1998.09.22 14:49 "TIFF Questions - TIFF 7.0 ?", by Ed Grissom

1998.09.22 14:52 "Sparse images (uninstantiated tiles/strips)", by Ed Grissom

This message is one of a series of messages with questions about advanced raster topics and TIFF. See the message entitled "Tiff Questions - TIFF 7.0 ?" for more info.

Some workflows we do with raster imagery include making measurements from certain known, isolated points on the image called fiducials. None of the other imagery is necessary, but the fiducials must be in the "proper" place in the file for accurate measurements. Some of these images can be quite large (see message entitled "Large images (>2gb & >4gb)") and can be quite slow to load.

Our old raster format allowed the concept of "uninstantiated" or "solid-color" tiles. With this idea, tiles that have no raster data or have a constant pixel value can be stored with a special value in the tilemap that indicates a solid color. No disk space is taken up with actual tile data. (Typically the application or the raster i/o layer will "instantiate" these tiles when necessary for viewing or converting to other formats).

This feature allowed us to create very small versions of very large files containing only the tiles around each fiducial point. Measurements could be made from this "sparse" image very rapidly because there was very little raster data to deal with. Several steps in the workflow might only use the sparse image for measurements. Later, the measurements could be applied to the larger image because the sparse image had identical geometry.

This feature is sadly lacking in TIFF, and is explicitly prevented by such statements as:

    "Point to real data. All strip offsets must reference valid
     locations. (It is not legal to use an offset of 0 to mean something
     special.) "

which prevents us from using some special value in the tilemap, and

    "No Duplicate Pointers. No data should be referenced from more than one
    place. TIFF readers and editors are under no obligation to detect this
    condition and handle it properly. This would not be a problem if TIFF
    files were read-only entities, but they are not. This warning covers
    both TIFF field value offsets and fields that are defined as offsets,
    such as StripOffsets.

which prevents us from allocating a single solid color tile and referencing it from multiple tilemap locations.

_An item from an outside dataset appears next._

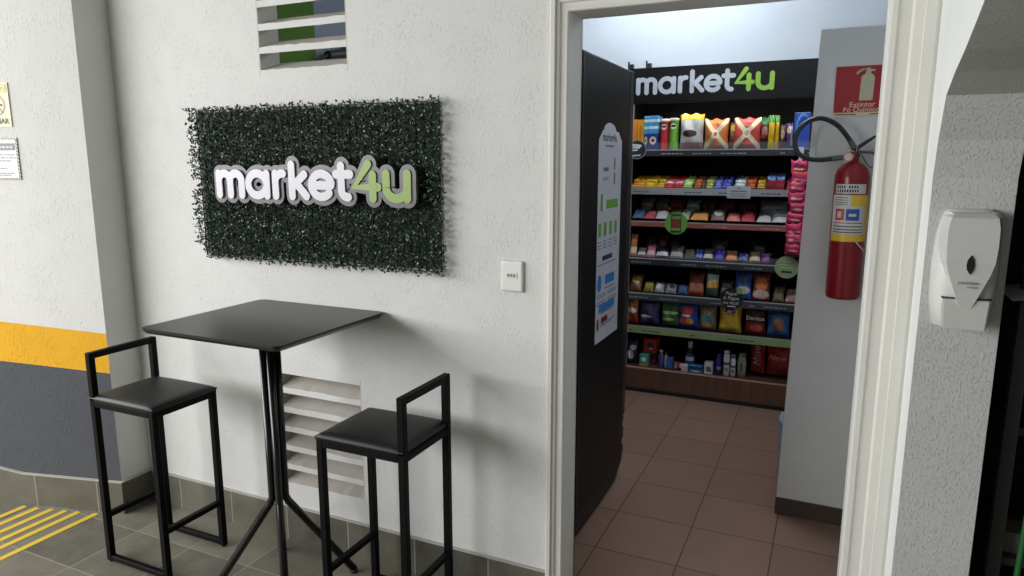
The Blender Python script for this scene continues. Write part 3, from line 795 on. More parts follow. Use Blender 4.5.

Is there any chance that some feature like this could be added to TIFF? Perhaps in 7.0 or in a new Tech. Note?

My idea would be to have a separate tag that points to a list of "default" colors for each tile, and in the regular tilemap, an offset of zero would mean "look up the color of the whole tile in the separate tag"

The "size" of the default colors would be tied to the samples_per_pixel value so that any bit-depth image could have valid "solid-color" tiles of any valid color for that bit depth.